The powerful speaker repeatedly ducked questions about whether he backed Cuomo's call to let expire an income-tax surcharge on New Yorkers making more than $200,000 annually, saying he first must see the new governor's budget proposal and confer with his Democratic Conference.

The $4 billion-a-year tax is set to expire Dec. 31, three months before the end of the fiscal year. Facing an estimated $10 billion budget gap, the state would have to cut $1 billion in spending to cover the loss.

"Collectively, we will get together and look at that budget," Silver (D-Manhattan) told Albany's WGDJ radio. "We'll make a determination whether those cuts should go into effect or whether that tax should continue."

The sphinx-like speaker stood in stark contrast to newly elected Senate Majority Leader Dean Skelos (R-LI), who said he "absolutely" supports letting the tax expire.

"The worst thing we could do is more taxes or send the message that we're going to continue to tax our way out of economic problems," Skelos said.

Silver can't unilaterally prevent the tax from expiring, but Cuomo insiders fear he might hold up an overall budget agreement unless Cuomo keeps the tax and uses it to restore cut spending. The three-year surcharge was first approved by Gov. David Paterson in 2009 at Silver's urging.

"We want everyone to contribute to getting the state out of its budget mess," Assemblyman Rory Lancman (D-Queens), a Silver ally, told Fox Business News yesterday.

The state's top income-tax rate -- that paid by taxpayers earning more than $500,000 -- would fall from 8.97 percent to 6.85 percent if the surcharge expires.

Silver's silence came a day after Cuomo delivered a rousing State of the State Address in which he called on lawmakers to end the state's status as the "tax capital of the nation."

Cuomo said fiscal discipline, as well as capping local property-tax hikes at 2 percent and overhauling the state's ethics laws, was essential to restoring confidence and improving the business climate.

I hope Shelly and the Assembly Dems stick to their guns on this.
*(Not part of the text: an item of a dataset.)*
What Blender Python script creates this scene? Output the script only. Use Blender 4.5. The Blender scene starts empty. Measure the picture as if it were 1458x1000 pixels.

Cuomo keeps saying he is in favor of "shared sacrifice," but as far as I can see from his plans (and the Republican approval for them), he seems to think that means he sacrifices middle and working class people so that his hedge fund/education reform/Wall Street criminal friends can rake in even more money than they already have.

Wednesday, January 5, 2011

Cuomo - Another Free Market Fetishist Bringing "Competition" To A Collaborative Enterprise

Oh, boy, another free market fetishist who plans to bring those wonderful business ethics that brought us the tech bubble of the early 2000's the real estate bubble of the middle 2000's and the credit crisis/financial crisis of the late 2000's to public education:

In his first State of the State speech today, Cuomo proposed creating two new competitive grant funds for state school districts, worth $250 million each.

The first grant would reward districts that boost students’ academic performance. The second would go to districts that find ways to cut costs that don’t affect the classroom.

It’s not yet clear if the addition of the grant competitions would alter the state’s current formula-based education model. But the governor was critical of the model, which he said gives districts no incentives to improve.

“Competition works,” Cuomo said, pointing to the state legislature’s passage of a charter cap lift bill as part of its (eventually successful) bid to win Race to the Top funds.

Cuomo’s plan would follow the lead of the federal government, which the governor said has “actually been more innovative in this area.”

Actually schools work best when there is collaboration between government, staff, parents and students to bring the best possible education to children.

Why so many American political leaders seem to be so enamored of Reaganesque slogans about the wonders of free markets, performance-based pay and competition after unfettered free markets, pay based upon bonuses and ill-regulated competition that encourages monopolies brought us three bubbles and two financial crises in the last ten years is beyond me.

I can only assume that the politicians who hawk this crap are themselves as corrupt as the "competition" they hawk as the solution to everything in society.